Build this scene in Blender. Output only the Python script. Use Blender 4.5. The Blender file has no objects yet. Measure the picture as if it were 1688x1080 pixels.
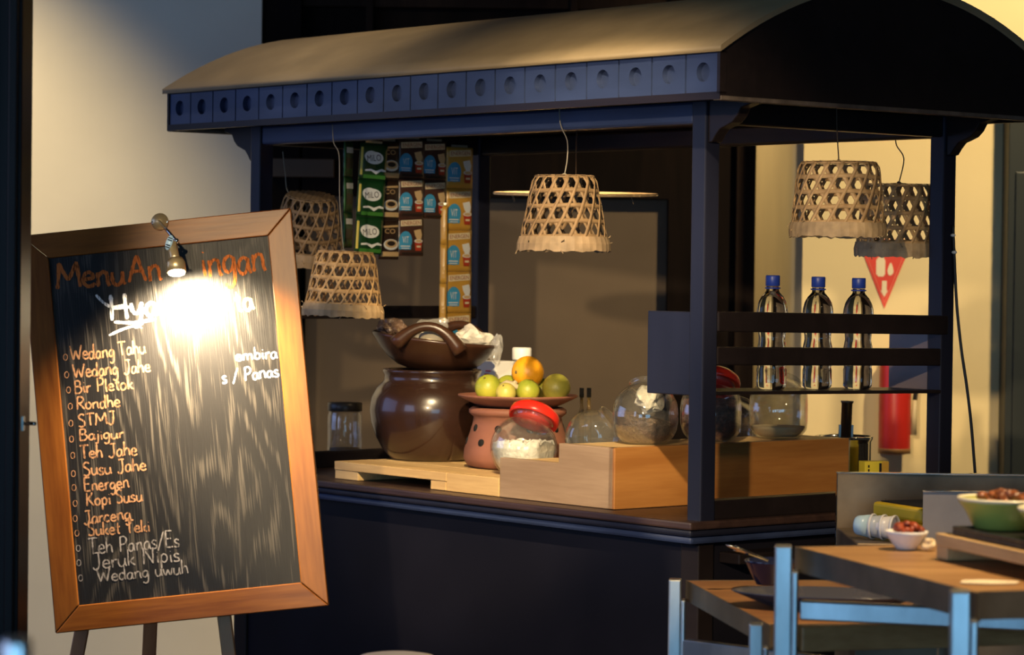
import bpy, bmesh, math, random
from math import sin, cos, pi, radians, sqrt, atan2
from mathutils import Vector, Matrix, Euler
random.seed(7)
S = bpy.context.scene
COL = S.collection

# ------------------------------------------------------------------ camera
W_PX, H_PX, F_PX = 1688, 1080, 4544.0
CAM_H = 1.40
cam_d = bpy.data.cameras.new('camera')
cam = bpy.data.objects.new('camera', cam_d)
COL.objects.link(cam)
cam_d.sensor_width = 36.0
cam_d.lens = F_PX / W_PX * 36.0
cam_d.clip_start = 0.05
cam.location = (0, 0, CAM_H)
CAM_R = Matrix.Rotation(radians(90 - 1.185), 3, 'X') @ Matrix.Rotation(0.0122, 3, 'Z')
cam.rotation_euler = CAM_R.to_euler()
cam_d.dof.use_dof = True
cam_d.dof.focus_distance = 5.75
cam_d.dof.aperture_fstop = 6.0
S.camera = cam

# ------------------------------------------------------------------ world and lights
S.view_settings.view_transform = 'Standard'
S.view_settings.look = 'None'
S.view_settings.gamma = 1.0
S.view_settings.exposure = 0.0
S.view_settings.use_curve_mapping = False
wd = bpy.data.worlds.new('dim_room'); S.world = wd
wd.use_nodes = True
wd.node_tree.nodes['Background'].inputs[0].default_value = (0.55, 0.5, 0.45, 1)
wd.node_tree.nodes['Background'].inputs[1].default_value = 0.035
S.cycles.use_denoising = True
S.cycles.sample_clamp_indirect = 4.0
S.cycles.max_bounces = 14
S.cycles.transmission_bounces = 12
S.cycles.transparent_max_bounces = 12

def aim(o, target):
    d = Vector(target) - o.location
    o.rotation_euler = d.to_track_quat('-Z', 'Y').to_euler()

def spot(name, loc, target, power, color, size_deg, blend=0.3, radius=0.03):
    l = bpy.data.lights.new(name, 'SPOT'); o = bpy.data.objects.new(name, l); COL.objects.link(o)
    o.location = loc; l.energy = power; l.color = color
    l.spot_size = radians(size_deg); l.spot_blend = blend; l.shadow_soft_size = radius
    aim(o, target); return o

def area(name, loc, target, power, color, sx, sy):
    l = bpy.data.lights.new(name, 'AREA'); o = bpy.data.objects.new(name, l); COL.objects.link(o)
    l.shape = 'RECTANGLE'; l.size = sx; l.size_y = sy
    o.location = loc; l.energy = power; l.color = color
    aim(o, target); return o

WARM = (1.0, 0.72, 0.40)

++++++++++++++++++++

### What the exercise asks
Show, from the material above, each line that includes the string "scene".

### Answer for the task
Build this scene in Blender. Output only the Python script. Use Blender 4.5. The Blender file has no objects yet. Measure the picture as if it were 1688x1080 pixels.
S = bpy.context.scene